Canadian National Railway Co. made its final pitch to a U.S. regulator for approval of a voting trust it wants to use in its proposed US$33.6-billion takeover of U.S. railway Kansas City Southern.

The Montreal-based railway said there's no harm if the Surface Transportation Board approves the trust until a final ruling on the merits of the transaction is handed down many months from now.

In a 374-page submission, CN said it will demonstrate the merits of a CN-KCS combination during a “robust, careful review process that will allow full stakeholder input.”

“The only question presented to the board now, however, is whether applicants' voting trust agreement satisfies the test for voting trust review established in Major Rail Consolidation Procedures. It does,” said CN.

A voting trust would allow Kansas City Southern shareholders to receive US$325 per share in stock and cash without waiting for the deal itself to be approved.

CN said the voting trust agreement insulates KCS from CN control during the trust period and causes no harm to KCS while also serving the public interest by placing CN on an equal footing with other bidders.

Even if CN is required to sell KCS because the merger is rejected, the U.S. railway will be an intact entity and the sales process will be overseen by the KCS board.

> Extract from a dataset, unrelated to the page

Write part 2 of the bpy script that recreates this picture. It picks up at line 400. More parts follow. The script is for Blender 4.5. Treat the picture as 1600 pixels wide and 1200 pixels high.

In its submission, CN refutes claims of Calgary rival Canadian Pacific Railway Ltd. by arguing there is no risk of financial harm to CN because it has the financial strength to quickly retire the large debt associated with “this unique transaction.”

It accused CP - which it described as “a self-interested party hoping to acquire KCS at an inferior price” - of now arguing the opposite of what it said when seeking approval for its own voting trust

“After more than two months of CP claiming that a CN-KCS combination would be 'anticompetitive,' CP's actual comments reveal that the emperor has no clothes,” CN said, adding that the other railway's arguments are without merit.

It added that CP's suggestion that the STB needs to compare the CN and CP bids is false both as a matter of law as well as public policy.

“On the facts, there is no CP transaction - KCS has rejected CP's inferior offer. On the law, the board does not use the voting trust process to prejudge the merits of a proposed transaction (let alone two).”

CN also said CP's claim that a CN-KCS combination could be the catalyst for further mergers is far-fetched. CN and KCS would only account for seven per cent of revenues among U.S. large railways.

“In short, CP provides no reason why it is not in the public interest for applicants to use the same voting trust that CP was permitted to use.”

Canadian Pacific said its eastern rival has failed to present a convincing case that its voting trust is in the public interest.

“CN's reply doubles down on arguments for a voting trust that CP has already shown do not meet the board's public interest test and sweeps under the rug the many public interest costs associated with CN's proposed use of a trust,” it said in a news release.

CP said a rejection by the STB will allow it to present an alternative bid that offers the same benefits as CN without the competitive and other costs.

“CP looks forward to offering KCS shareholders a realistic, achievable and ultimately superior path to realize the value of their stake in this proud company. On close inspection, CN's bid remains truly illusory.”

Cameron Doerksen of National Bank Financial expects an STD decision likely to come around the end of July but then could be appealed.

He said approval is likely if the STB decides approval of the trust is a relatively routine exercise, but uncertain if it considers broader public interest issues.

“The bottom line for us is that the new stricter 2001 merger rules have never been tested, so there is no precedent in this case. The STB has broad authority over rail mergers and its decision on the trust could very well set a new precedent,” he wrote in a report.